The task: Take every line from the first down to the line with "w.node_tree.nodes['Background'].inputs[1].default_value = 0.10" and set it down exactly, without the pictures.

Material provided:
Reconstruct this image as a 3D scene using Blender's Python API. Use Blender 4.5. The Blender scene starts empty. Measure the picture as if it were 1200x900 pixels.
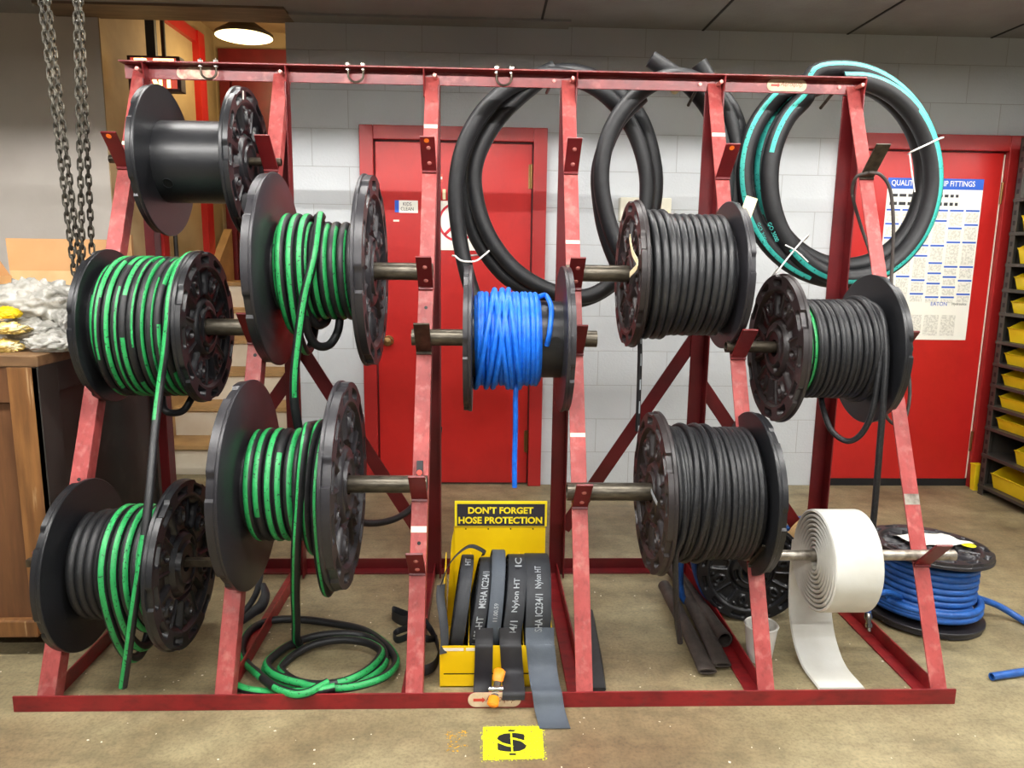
import bpy, bmesh, math, random
from mathutils import Vector, Matrix
PI = math.pi
rng = random.Random(7)
sc = bpy.context.scene
COL = sc.collection

# ---------------------------------------------------------------- camera
F = 880.0
CAM = Vector((1.344, -2.058, 1.35))
YAW, PITCH, ROLL = -0.0378, -0.1728, 0.0140
def _basis():
    cy, sy, cp, sp = math.cos(YAW), math.sin(YAW), math.cos(PITCH), math.sin(PITCH)
    f = Vector((-sy*cp, cy*cp, sp)); r = Vector((cy, sy, 0)); u = r.cross(f)
    cr, sr = math.cos(ROLL), math.sin(ROLL)
    return cr*r + sr*u, -sr*r + cr*u, f
RT, UP, FW = _basis()
cd = bpy.data.cameras.new('camera'); cam = bpy.data.objects.new('camera', cd); COL.objects.link(cam)
cd.sensor_width = 36.0; cd.sensor_fit = 'HORIZONTAL'; cd.lens = F*36/1200
cd.clip_start = 0.02; cd.clip_end = 60
M = Matrix((RT, UP, -FW)).transposed().to_4x4(); M.translation = CAM
cam.matrix_world = M
sc.camera = cam

def at(px, py, x=None, y=None, z=None):
    """surveying aid: where a sight line meets the plane x=, y= or z= (metres)"""
    v = FW + RT*((px-600)/F) - UP*((py-450)/F)
    if y is not None: t = (y-CAM.y)/v.y
    elif z is not None: t = (z-CAM.z)/v.z
    else: t = (x-CAM.x)/v.x
    return CAM + v*t

# ---------------------------------------------------------------- view, world, lights
sc.view_settings.view_transform = 'Standard'
sc.view_settings.look = 'None'
sc.view_settings.gamma = 1.0
sc.view_settings.use_curve_mapping = False
sc.view_settings.exposure = 0.24
w = bpy.data.worlds.new('world'); sc.world = w; w.use_nodes = True
w.node_tree.nodes['Background'].inputs[0].default_value = (0.93, 0.97, 1.0, 1)
w.node_tree.nodes['Background'].inputs[1].default_value = 0.10

def area(name, loc, sx, sy, watt, col=(1, 0.97, 0.92), rot=(0, 0, 0), spread=PI):
    l = bpy.data.lights.new(name, 'AREA'); l.shape = 'RECTANGLE'; l.size = sx; l.size_y = sy
    l.energy = watt; l.color = col; l.spread = spread
    o = bpy.data.objects.new(name, l); COL.objects.link(o); o.location = loc; o.rotation_euler = rot
    return o
# fluorescent shop lights hung under the ceiling: (x, y, length along x, watts per tube, skirt depth)
FIXTURES = [(0.2, -0.6, 2.6, 46, 0.022), (3.0, -0.6, 2.6, 44, 0.022), (5.8, -0.6, 2.6, 40, 0.022), (0.2, -3.0, 2.6, 40, 0.022), (3.0, -3.0, 2.6, 38, 0.022), (-2.6, -0.6, 2.6, 26, 0.022),
            (1.05, 0.93, 2.4, 17, 0.042), (3.65, 0.93, 2.4, 18, 0.042)]
FIX_Z = 2.44
TUBE = (1, 0.975, 0.95)
for i, (fx, fy, fl, fe, sk) in enumerate(FIXTURES):
    # two tubes in each trough, throwing sideways as well as down
    for sg in (-1, 1):
        area('fluorescent_tube', (fx, fy+sg*0.045, FIX_Z), fl, 0.012, fe, col=TUBE, rot=(sg*math.radians(52), 0, 0))

# ---------------------------------------------------------------- materials
def lin(c):
    def f(v):
        v /= 255.0
        return v/12.92 if v <= 0.04045 else ((v+0.055)/1.055)**2.4
    return (f(c[0]), f(c[1]), f(c[2]), 1)
def mat(name, c, rough=0.5, metal=0.0, c2=None, scale=6.0, lo=0.35, hi=0.7, bump=0.0, bscale=60.0, detail=6.0, emit=None, es=0.0, coat=0.0, spec=0.5, alpha=None, r2=None, stretch=None, c3=None, s3=40.0, lo3=0.6, hi3=0.7):
    m = bpy.data.materials.new(name); m.use_nodes = True
    nt = m.node_tree; b = nt.nodes['Principled BSDF']
    b.inputs['Base Color'].default_value = lin(c); b.inputs['Roughness'].default_value = rough
    b.inputs['Metallic'].default_value = metal; b.inputs['Specular IOR Level'].default_value = spec
    if coat: b.inputs['Coat Weight'].default_value = coat
    tc = nt.nodes.new('ShaderNodeTexCoord'); vec = tc.outputs['Object']
    if stretch:
        mp = nt.nodes.new('ShaderNodeMapping'); mp.inputs['Scale'].default_value = stretch
        nt.links.new(vec, mp.inputs['Vector']); vec = mp.outputs['Vector']
    def noise(s, d=detail):
        n = nt.nodes.new('ShaderNodeTexNoise'); n.inputs['Scale'].default_value = s; n.inputs['Detail'].default_value = d
        nt.links.new(vec, n.inputs['Vector']); return n.outputs['Fac']
    def ramp(fac, a, z):
        r = nt.nodes.new('ShaderNodeMapRange'); r.inputs['From Min'].default_value = a; r.inputs['From Max'].default_value = z
        nt.links.new(fac, r.inputs['Value']); return r.outputs['Result']
    def mix(fac, a, bb):
        x = nt.nodes.new('ShaderNodeMix'); x.data_type = 'RGBA'
        nt.links.new(fac, x.inputs['Factor'])
        for v, k in ((a, 6), (bb, 7)):
            if isinstance(v, tuple): x.inputs[k].default_value = v
            else: nt.links.new(v, x.inputs[k])
        return x.outputs[2]
    col = lin(c)
    if c2:
        fac = ramp(noise(scale), lo, hi); col = mix(fac, lin(c), lin(c2))
        if r2 is not None:
            rr = nt.nodes.new('ShaderNodeMapRange'); rr.inputs['To Min'].default_value = rough; rr.inputs['To Max'].default_value = r2
            nt.links.new(fac, rr.inputs['Value']); nt.links.new(rr.outputs['Result'], b.inputs['Roughness'])
    if c3: col = mix(ramp(noise(s3), lo3, hi3), col, lin(c3))
    if not isinstance(col, tuple): nt.links.new(col, b.inputs['Base Color'])
    if bump:
        bp = nt.nodes.new('ShaderNodeBump'); bp.inputs['Strength'].default_value = bump; bp.inputs['Distance'].default_value = 0.004
        nt.links.new(noise(bscale), bp.inputs['Height']); nt.links.new(bp.outputs['Normal'], b.inputs['Normal'])
    if emit: b.inputs['Emission Color'].default_value = lin(emit); b.inputs['Emission Strength'].default_value = es
    return m

def block_mat(name, c, mortar, w=0.4, h=0.2):
    m = mat(name, c, 0.55)
    nt = m.node_tree; b = nt.nodes['Principled BSDF']
    tc = nt.nodes.new('ShaderNodeTexCoord'); sx = nt.nodes.new('ShaderNodeSeparateXYZ'); cx = nt.nodes.new('ShaderNodeCombineXYZ')
    nt.links.new(tc.outputs['Object'], sx.inputs[0]); nt.links.new(sx.outputs['X'], cx.inputs['X']); nt.links.new(sx.outputs['Z'], cx.inputs['Y'])
    br = nt.nodes.new('ShaderNodeTexBrick'); br.inputs['Scale'].default_value = 1.0
    br.inputs['Brick Width'].default_value = w; br.inputs['Row Height'].default_value = h
    br.inputs['Mortar Size'].default_value = 0.0022; br.inputs['Mortar Smooth'].default_value = 0.4
    br.inputs['Color1'].default_value = lin(c); br.inputs['Color2'].default_value = lin(tuple(v*0.985 for v in c)); br.inputs['Mortar'].default_value = lin(mortar)
    nt.links.new(cx.outputs[0], br.inputs['Vector'])
    n = nt.nodes.new('ShaderNodeTexNoise'); n.inputs['Scale'].default_value = 3.0; n.inputs['Detail'].default_value = 8
    nt.links.new(tc.outputs['Object'], n.inputs['Vector'])
    mx = nt.nodes.new('ShaderNodeMix'); mx.data_type = 'RGBA'; mx.blend_type = 'MULTIPLY'; mx.inputs['Factor'].default_value = 0.15
    nt.links.new(br.outputs['Color'], mx.inputs[6]); nt.links.new(n.outputs['Fac'], mx.inputs[7])
    nt.links.new(mx.outputs[2], b.inputs['Base Color'])
    n2 = nt.nodes.new('ShaderNodeTexNoise'); n2.inputs['Scale'].default_value = 90.0; n2.inputs['Detail'].default_value = 4
    nt.links.new(tc.outputs['Object'], n2.inputs['Vector'])
    ad = nt.nodes.new('ShaderNodeMath'); ad.operation = 'MULTIPLY_ADD'; ad.inputs[1].default_value = -1.6
    nt.links.new(br.outputs['Fac'], ad.inputs[0]); nt.links.new(n2.outputs['Fac'], ad.inputs[2])
    bp = nt.nodes.new('ShaderNodeBump'); bp.inputs['Strength'].default_value = 0.45; bp.inputs['Distance'].default_value = 0.003
    nt.links.new(ad.outputs[0], bp.inputs['Height']); nt.links.new(bp.outputs['Normal'], b.inputs['Normal'])
    return m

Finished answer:
Reconstruct this image as a 3D scene using Blender's Python API. Use Blender 4.5. The Blender scene starts empty. Measure the picture as if it were 1200x900 pixels.
import bpy, bmesh, math, random
from mathutils import Vector, Matrix
PI = math.pi
rng = random.Random(7)
sc = bpy.context.scene
COL = sc.collection

# ---------------------------------------------------------------- camera
F = 880.0
CAM = Vector((1.344, -2.058, 1.35))
YAW, PITCH, ROLL = -0.0378, -0.1728, 0.0140
def _basis():
    cy, sy, cp, sp = math.cos(YAW), math.sin(YAW), math.cos(PITCH), math.sin(PITCH)
    f = Vector((-sy*cp, cy*cp, sp)); r = Vector((cy, sy, 0)); u = r.cross(f)
    cr, sr = math.cos(ROLL), math.sin(ROLL)
    return cr*r + sr*u, -sr*r + cr*u, f
RT, UP, FW = _basis()
cd = bpy.data.cameras.new('camera'); cam = bpy.data.objects.new('camera', cd); COL.objects.link(cam)
cd.sensor_width = 36.0; cd.sensor_fit = 'HORIZONTAL'; cd.lens = F*36/1200
cd.clip_start = 0.02; cd.clip_end = 60
M = Matrix((RT, UP, -FW)).transposed().to_4x4(); M.translation = CAM
cam.matrix_world = M
sc.camera = cam

def at(px, py, x=None, y=None, z=None):
    """surveying aid: where a sight line meets the plane x=, y= or z= (metres)"""
    v = FW + RT*((px-600)/F) - UP*((py-450)/F)
    if y is not None: t = (y-CAM.y)/v.y
    elif z is not None: t = (z-CAM.z)/v.z
    else: t = (x-CAM.x)/v.x
    return CAM + v*t

# ---------------------------------------------------------------- view, world, lights
sc.view_settings.view_transform = 'Standard'
sc.view_settings.look = 'None'
sc.view_settings.gamma = 1.0
sc.view_settings.use_curve_mapping = False
sc.view_settings.exposure = 0.24
w = bpy.data.worlds.new('world'); sc.world = w; w.use_nodes = True
w.node_tree.nodes['Background'].inputs[0].default_value = (0.93, 0.97, 1.0, 1)
w.node_tree.nodes['Background'].inputs[1].default_value = 0.10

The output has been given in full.